## EXERCISE DETAILS
Give the lines of the material verbatim, from the first line to the line with "fin(tube(B(), [A.lerp(Bq, t / 4)", including both.

## INFORMATION SUPPLIED
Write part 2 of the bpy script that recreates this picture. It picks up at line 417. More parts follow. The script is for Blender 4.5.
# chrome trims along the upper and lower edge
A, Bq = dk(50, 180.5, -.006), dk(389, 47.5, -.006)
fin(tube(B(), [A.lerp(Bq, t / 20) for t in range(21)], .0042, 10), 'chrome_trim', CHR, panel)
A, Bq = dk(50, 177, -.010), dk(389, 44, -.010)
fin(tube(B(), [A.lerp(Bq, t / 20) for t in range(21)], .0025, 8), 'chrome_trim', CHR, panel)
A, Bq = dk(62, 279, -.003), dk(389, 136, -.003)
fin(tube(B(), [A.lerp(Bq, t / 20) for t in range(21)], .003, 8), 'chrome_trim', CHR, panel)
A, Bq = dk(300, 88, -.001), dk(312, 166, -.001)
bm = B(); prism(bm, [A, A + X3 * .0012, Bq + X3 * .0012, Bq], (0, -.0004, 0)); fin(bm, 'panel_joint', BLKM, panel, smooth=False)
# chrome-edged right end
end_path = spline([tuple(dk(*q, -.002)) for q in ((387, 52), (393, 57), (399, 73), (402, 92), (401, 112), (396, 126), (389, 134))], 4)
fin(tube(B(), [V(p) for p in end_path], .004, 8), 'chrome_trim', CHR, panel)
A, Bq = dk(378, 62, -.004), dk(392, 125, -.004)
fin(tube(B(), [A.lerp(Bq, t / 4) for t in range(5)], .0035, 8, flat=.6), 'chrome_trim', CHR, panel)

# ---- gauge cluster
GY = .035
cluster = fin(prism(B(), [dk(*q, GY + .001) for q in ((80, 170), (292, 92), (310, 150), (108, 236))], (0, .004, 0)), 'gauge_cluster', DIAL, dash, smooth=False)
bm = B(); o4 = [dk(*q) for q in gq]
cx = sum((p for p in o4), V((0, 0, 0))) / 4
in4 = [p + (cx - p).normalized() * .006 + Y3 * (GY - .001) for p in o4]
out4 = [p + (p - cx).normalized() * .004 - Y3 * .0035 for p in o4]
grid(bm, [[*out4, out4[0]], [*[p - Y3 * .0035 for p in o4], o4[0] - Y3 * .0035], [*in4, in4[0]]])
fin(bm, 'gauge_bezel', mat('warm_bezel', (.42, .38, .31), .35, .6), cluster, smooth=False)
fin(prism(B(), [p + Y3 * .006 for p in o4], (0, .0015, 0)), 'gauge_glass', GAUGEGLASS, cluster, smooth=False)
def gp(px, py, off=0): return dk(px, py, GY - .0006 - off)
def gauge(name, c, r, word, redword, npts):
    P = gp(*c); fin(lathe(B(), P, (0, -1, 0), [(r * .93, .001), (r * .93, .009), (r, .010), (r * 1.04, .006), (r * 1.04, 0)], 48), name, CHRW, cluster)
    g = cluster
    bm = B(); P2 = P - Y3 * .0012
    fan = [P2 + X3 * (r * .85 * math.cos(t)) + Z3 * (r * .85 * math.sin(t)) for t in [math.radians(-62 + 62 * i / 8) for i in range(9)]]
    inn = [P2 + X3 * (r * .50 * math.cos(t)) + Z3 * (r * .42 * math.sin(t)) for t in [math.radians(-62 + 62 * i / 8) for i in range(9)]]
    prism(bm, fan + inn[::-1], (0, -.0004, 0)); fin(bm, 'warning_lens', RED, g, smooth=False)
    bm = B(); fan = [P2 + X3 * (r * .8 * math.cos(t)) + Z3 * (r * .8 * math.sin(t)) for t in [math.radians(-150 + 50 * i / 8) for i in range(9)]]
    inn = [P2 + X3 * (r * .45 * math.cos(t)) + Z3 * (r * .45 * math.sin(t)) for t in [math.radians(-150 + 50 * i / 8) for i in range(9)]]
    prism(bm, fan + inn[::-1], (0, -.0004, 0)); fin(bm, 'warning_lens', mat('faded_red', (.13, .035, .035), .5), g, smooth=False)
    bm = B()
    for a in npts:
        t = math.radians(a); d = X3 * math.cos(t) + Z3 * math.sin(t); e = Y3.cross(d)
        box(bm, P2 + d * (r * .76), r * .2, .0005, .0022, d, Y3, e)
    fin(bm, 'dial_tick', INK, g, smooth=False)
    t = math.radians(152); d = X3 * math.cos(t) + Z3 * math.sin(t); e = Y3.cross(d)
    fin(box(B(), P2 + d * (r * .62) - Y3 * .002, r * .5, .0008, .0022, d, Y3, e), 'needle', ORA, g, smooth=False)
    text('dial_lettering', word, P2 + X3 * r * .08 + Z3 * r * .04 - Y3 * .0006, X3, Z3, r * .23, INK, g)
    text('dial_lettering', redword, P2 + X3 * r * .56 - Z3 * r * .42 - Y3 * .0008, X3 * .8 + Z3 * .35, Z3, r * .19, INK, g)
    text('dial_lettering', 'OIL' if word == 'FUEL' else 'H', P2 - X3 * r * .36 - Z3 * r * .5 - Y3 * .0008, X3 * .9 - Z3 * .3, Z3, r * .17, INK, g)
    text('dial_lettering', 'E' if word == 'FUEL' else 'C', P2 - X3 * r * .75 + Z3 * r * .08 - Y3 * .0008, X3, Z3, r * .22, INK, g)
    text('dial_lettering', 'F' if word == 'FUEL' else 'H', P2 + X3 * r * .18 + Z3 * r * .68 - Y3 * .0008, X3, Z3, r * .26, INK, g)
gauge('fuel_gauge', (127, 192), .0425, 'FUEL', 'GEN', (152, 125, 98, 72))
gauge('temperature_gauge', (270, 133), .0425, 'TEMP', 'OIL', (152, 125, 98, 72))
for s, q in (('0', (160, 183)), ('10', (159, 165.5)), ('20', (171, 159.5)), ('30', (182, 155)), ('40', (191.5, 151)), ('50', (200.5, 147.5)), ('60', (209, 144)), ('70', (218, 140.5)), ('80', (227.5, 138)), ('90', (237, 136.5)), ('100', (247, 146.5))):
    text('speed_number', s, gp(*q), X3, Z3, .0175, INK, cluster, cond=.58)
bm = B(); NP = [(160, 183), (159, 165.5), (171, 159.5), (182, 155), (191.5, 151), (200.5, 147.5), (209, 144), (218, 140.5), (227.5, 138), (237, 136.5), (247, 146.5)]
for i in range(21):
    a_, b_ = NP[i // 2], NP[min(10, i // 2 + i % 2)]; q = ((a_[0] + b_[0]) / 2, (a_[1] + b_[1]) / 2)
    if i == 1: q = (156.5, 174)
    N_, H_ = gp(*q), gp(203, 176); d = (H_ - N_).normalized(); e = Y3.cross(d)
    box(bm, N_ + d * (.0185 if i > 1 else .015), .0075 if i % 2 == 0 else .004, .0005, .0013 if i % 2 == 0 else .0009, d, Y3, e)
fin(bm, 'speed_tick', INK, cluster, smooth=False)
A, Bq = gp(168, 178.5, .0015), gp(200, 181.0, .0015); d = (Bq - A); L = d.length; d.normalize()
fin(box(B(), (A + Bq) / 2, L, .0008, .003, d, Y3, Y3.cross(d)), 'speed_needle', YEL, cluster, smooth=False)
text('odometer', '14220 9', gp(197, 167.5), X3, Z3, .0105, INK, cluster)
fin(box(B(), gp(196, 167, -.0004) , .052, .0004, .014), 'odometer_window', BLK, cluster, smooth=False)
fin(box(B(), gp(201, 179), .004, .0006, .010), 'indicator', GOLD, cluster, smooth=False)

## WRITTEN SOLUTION
Write part 2 of the bpy script that recreates this picture. It picks up at line 417. More parts follow. The script is for Blender 4.5.
# chrome trims along the upper and lower edge
A, Bq = dk(50, 180.5, -.006), dk(389, 47.5, -.006)
fin(tube(B(), [A.lerp(Bq, t / 20) for t in range(21)], .0042, 10), 'chrome_trim', CHR, panel)
A, Bq = dk(50, 177, -.010), dk(389, 44, -.010)
fin(tube(B(), [A.lerp(Bq, t / 20) for t in range(21)], .0025, 8), 'chrome_trim', CHR, panel)
A, Bq = dk(62, 279, -.003), dk(389, 136, -.003)
fin(tube(B(), [A.lerp(Bq, t / 20) for t in range(21)], .003, 8), 'chrome_trim', CHR, panel)
A, Bq = dk(300, 88, -.001), dk(312, 166, -.001)
bm = B(); prism(bm, [A, A + X3 * .0012, Bq + X3 * .0012, Bq], (0, -.0004, 0)); fin(bm, 'panel_joint', BLKM, panel, smooth=False)
# chrome-edged right end
end_path = spline([tuple(dk(*q, -.002)) for q in ((387, 52), (393, 57), (399, 73), (402, 92), (401, 112), (396, 126), (389, 134))], 4)
fin(tube(B(), [V(p) for p in end_path], .004, 8), 'chrome_trim', CHR, panel)
A, Bq = dk(378, 62, -.004), dk(392, 125, -.004)
fin(tube(B(), [A.lerp(Bq, t / 4) for t in range(5)], .0035, 8, flat=.6), 'chrome_trim', CHR, panel)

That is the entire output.